Task details → Retype nothing except the lines below from the one with "Write a Blender" through the one with "S.camera = cam_o", exactly, with images left out.

Scene modeling code data →
________

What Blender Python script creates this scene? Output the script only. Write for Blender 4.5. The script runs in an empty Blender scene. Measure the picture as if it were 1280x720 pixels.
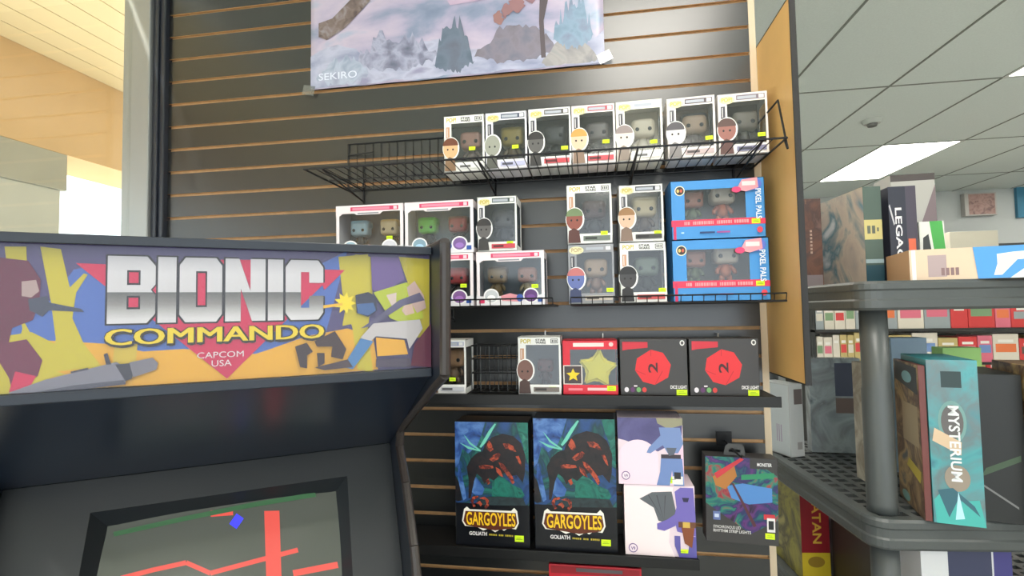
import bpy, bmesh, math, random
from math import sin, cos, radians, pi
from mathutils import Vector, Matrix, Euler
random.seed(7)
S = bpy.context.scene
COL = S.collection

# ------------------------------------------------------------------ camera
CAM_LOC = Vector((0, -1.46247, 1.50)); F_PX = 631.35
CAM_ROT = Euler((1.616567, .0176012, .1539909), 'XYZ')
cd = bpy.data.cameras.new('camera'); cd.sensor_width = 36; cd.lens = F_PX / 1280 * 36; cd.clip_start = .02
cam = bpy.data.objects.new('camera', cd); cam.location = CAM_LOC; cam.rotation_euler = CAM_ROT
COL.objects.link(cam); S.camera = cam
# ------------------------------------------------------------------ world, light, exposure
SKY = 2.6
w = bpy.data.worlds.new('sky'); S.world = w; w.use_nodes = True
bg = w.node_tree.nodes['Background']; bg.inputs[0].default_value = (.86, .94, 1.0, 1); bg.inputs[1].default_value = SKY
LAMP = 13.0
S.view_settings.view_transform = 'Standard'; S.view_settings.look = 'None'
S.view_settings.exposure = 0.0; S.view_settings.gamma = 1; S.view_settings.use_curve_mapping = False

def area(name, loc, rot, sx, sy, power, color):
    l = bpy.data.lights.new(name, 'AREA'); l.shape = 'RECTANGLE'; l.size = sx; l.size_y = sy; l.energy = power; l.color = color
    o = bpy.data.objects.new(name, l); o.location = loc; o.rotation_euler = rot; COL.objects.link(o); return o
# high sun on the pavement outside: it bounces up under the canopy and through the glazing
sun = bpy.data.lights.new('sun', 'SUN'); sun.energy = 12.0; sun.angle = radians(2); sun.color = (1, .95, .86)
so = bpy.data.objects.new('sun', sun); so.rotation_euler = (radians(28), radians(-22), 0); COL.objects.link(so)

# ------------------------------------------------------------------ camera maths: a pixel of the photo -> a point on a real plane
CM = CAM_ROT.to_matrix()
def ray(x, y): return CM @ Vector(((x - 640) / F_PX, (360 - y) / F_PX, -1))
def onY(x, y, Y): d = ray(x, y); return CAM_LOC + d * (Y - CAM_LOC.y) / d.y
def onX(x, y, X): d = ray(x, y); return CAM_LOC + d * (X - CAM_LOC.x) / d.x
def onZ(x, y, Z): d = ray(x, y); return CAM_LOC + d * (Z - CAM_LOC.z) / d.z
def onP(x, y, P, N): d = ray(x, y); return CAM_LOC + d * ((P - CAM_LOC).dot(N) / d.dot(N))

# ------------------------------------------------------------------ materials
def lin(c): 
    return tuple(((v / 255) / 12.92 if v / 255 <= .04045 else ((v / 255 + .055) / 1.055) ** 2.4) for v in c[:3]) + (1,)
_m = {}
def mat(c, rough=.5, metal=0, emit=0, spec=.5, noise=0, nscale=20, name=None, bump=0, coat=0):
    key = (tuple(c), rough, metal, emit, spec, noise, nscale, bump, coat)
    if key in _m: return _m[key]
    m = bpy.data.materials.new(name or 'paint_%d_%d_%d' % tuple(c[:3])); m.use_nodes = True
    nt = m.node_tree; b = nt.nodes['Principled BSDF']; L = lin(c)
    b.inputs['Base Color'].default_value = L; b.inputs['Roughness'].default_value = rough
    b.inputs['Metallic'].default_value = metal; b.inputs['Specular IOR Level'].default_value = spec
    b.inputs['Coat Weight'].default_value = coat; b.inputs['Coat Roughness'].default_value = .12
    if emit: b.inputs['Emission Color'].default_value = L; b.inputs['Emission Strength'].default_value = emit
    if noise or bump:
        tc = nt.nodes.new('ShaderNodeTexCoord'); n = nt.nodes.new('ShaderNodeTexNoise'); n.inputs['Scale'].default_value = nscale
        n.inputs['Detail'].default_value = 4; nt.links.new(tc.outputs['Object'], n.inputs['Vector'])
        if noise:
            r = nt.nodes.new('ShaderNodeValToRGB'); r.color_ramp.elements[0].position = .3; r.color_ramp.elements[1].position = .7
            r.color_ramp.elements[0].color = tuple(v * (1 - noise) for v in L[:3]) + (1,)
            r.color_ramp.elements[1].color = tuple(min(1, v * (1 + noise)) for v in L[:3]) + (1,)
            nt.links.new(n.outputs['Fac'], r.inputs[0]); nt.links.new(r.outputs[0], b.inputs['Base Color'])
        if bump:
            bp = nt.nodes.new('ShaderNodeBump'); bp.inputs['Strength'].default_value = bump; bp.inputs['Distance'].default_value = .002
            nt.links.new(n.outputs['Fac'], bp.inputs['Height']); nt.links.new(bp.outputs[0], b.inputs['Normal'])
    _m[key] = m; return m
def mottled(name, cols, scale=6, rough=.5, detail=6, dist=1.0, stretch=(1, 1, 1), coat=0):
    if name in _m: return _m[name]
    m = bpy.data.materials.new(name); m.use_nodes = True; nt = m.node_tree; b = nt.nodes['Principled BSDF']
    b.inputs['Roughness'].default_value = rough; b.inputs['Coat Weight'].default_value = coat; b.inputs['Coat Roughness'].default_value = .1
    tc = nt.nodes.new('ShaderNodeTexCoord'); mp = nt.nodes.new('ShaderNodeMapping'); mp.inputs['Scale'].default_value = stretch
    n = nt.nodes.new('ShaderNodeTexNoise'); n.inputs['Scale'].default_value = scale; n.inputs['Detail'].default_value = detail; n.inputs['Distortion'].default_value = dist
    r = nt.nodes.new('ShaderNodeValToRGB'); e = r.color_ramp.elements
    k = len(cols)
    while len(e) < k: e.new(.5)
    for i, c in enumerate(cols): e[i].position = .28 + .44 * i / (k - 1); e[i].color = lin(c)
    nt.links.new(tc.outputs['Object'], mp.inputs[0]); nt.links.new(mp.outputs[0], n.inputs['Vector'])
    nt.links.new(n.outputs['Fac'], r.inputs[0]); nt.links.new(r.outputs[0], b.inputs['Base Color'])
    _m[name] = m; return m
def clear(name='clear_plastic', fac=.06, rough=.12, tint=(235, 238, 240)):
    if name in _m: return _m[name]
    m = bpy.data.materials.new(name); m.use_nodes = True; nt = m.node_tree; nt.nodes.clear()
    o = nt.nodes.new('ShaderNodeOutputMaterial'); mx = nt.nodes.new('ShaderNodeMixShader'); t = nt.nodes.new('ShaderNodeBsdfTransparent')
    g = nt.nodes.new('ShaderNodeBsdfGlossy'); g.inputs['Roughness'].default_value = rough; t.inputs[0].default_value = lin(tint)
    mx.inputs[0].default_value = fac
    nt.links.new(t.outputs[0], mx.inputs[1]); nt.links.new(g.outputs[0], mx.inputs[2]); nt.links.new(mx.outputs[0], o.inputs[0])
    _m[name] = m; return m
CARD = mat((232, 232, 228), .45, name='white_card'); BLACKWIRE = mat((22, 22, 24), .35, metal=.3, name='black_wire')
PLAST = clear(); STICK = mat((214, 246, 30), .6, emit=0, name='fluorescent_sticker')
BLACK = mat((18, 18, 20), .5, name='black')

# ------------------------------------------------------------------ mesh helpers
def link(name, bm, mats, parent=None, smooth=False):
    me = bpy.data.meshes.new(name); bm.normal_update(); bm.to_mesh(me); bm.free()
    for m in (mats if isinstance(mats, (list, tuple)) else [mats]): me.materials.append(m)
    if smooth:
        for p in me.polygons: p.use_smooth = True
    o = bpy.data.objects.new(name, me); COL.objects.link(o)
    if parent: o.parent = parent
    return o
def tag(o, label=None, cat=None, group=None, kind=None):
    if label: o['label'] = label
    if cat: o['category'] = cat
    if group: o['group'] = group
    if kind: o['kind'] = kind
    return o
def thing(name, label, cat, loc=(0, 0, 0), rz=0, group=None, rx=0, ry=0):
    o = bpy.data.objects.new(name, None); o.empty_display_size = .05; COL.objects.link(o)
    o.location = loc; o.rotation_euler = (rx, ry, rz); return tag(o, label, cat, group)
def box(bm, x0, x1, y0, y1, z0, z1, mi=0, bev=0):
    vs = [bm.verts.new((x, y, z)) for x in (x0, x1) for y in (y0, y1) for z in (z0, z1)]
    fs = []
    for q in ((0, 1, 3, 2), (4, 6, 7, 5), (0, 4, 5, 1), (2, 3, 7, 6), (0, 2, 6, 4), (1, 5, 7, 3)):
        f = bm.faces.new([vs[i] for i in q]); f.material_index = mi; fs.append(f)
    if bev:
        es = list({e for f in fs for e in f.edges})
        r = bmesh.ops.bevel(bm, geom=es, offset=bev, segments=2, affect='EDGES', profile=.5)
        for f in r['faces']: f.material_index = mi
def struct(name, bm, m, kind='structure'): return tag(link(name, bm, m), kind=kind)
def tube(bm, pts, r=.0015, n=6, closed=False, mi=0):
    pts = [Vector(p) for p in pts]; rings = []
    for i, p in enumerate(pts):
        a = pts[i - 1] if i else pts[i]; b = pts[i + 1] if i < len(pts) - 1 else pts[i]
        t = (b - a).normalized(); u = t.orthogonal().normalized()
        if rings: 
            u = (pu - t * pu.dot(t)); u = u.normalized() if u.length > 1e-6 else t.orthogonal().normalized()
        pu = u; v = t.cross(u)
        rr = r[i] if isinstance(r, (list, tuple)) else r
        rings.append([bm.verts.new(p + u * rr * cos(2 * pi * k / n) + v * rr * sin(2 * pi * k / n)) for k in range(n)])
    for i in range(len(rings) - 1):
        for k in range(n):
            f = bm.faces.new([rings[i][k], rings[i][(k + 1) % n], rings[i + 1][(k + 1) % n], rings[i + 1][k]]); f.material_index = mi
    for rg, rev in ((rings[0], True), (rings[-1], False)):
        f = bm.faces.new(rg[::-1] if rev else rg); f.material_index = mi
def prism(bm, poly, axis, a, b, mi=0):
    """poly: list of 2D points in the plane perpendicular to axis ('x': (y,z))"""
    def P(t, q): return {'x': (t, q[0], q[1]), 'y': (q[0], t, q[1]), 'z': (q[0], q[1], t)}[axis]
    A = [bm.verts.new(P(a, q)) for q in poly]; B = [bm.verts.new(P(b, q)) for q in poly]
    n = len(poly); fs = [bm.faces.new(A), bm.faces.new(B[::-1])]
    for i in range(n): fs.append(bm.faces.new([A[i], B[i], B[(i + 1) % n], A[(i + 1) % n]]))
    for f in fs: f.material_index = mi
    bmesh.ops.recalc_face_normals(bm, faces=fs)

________

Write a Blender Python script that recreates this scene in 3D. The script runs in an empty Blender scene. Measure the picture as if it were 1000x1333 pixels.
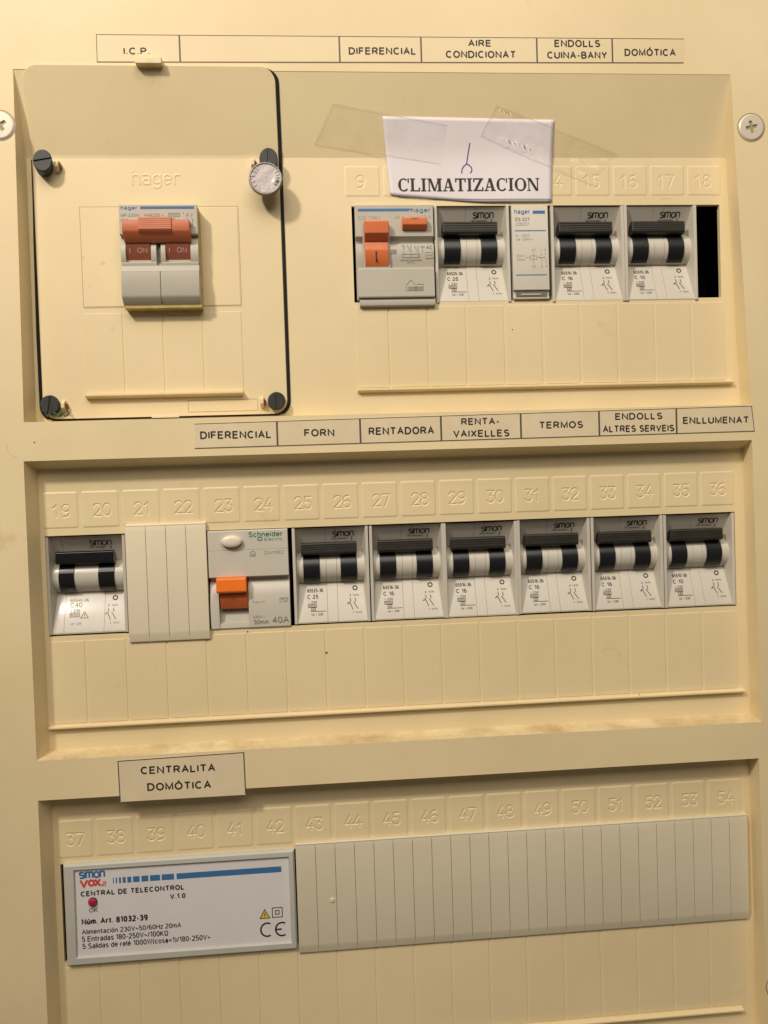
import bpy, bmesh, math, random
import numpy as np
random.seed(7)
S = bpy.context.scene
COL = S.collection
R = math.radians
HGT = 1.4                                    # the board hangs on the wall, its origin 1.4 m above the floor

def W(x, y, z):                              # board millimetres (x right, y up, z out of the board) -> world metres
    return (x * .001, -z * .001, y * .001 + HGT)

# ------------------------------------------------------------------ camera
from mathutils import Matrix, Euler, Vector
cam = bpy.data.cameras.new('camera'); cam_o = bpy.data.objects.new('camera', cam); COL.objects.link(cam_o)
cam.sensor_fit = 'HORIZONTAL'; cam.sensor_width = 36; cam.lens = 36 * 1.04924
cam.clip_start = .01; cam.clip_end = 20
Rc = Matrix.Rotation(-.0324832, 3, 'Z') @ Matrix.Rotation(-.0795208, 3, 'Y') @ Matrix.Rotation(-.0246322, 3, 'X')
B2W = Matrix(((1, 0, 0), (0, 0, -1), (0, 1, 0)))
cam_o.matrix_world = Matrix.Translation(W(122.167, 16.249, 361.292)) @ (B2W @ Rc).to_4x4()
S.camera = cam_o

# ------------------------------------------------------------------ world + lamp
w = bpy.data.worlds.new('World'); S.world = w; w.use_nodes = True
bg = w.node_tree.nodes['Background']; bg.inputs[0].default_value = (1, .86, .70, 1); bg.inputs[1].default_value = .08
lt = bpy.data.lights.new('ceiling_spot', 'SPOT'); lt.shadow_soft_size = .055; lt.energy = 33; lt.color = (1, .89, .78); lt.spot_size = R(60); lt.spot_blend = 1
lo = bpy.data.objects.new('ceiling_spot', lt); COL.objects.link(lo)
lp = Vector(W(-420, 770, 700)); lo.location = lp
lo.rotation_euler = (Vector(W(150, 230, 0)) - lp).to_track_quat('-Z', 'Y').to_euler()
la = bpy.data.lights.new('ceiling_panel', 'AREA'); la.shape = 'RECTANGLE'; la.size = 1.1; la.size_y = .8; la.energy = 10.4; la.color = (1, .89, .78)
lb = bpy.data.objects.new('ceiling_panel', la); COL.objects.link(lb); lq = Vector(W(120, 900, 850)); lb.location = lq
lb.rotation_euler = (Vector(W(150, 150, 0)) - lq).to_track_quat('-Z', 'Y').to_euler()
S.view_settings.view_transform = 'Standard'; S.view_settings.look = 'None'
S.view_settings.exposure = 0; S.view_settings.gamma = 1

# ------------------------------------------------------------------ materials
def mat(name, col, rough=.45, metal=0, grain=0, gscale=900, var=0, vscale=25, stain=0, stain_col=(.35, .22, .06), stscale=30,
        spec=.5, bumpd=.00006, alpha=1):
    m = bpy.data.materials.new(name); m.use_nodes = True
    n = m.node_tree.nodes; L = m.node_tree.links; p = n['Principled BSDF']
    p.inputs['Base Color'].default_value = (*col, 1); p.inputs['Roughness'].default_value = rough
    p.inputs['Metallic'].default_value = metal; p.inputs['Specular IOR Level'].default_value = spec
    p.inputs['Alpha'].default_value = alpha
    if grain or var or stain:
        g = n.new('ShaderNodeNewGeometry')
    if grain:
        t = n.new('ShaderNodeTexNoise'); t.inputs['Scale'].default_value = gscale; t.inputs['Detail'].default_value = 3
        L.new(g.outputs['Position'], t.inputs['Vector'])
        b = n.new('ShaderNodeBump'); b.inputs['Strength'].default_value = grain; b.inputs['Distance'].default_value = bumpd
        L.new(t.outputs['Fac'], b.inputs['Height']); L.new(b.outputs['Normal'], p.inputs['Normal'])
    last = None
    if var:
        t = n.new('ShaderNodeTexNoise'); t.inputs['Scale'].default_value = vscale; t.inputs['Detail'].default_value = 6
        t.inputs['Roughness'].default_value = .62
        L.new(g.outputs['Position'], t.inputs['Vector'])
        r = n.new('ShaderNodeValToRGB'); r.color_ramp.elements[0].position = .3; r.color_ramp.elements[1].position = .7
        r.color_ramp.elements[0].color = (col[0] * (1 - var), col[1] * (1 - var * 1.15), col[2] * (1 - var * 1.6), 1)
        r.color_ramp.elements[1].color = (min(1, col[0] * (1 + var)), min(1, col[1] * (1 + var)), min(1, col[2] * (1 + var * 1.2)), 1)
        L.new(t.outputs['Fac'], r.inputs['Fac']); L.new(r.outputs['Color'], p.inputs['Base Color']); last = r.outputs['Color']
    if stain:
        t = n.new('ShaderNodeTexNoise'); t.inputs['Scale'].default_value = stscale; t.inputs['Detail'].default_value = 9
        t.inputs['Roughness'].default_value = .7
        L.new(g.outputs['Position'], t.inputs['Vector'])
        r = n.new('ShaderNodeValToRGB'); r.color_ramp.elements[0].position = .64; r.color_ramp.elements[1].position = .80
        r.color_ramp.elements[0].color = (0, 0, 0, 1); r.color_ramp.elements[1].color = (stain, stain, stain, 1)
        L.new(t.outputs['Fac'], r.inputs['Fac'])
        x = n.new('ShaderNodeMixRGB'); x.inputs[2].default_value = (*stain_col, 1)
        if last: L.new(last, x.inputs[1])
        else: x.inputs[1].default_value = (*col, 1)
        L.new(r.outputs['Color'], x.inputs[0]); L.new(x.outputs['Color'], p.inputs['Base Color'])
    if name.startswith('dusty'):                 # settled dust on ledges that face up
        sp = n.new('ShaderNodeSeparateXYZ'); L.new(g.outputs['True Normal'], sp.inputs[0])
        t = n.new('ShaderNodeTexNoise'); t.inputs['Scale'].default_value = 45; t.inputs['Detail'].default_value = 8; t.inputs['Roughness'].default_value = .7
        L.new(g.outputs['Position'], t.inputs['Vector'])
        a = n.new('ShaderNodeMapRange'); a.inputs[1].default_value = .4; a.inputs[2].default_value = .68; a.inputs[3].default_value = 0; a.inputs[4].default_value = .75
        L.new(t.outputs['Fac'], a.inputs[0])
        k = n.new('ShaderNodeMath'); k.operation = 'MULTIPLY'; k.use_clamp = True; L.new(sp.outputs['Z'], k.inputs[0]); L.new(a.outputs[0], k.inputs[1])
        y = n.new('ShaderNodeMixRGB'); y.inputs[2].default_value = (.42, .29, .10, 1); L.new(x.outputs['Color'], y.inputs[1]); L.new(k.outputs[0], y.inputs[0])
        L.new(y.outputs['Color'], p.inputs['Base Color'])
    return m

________

Solution for this problem →
Write a Blender Python script that recreates this scene in 3D. The script runs in an empty Blender scene. Measure the picture as if it were 1000x1333 pixels.
import bpy, bmesh, math, random
import numpy as np
random.seed(7)
S = bpy.context.scene
COL = S.collection
R = math.radians
HGT = 1.4                                    # the board hangs on the wall, its origin 1.4 m above the floor

def W(x, y, z):                              # board millimetres (x right, y up, z out of the board) -> world metres
    return (x * .001, -z * .001, y * .001 + HGT)

# ------------------------------------------------------------------ camera
from mathutils import Matrix, Euler, Vector
cam = bpy.data.cameras.new('camera'); cam_o = bpy.data.objects.new('camera', cam); COL.objects.link(cam_o)
cam.sensor_fit = 'HORIZONTAL'; cam.sensor_width = 36; cam.lens = 36 * 1.04924
cam.clip_start = .01; cam.clip_end = 20
Rc = Matrix.Rotation(-.0324832, 3, 'Z') @ Matrix.Rotation(-.0795208, 3, 'Y') @ Matrix.Rotation(-.0246322, 3, 'X')
B2W = Matrix(((1, 0, 0), (0, 0, -1), (0, 1, 0)))
cam_o.matrix_world = Matrix.Translation(W(122.167, 16.249, 361.292)) @ (B2W @ Rc).to_4x4()
S.camera = cam_o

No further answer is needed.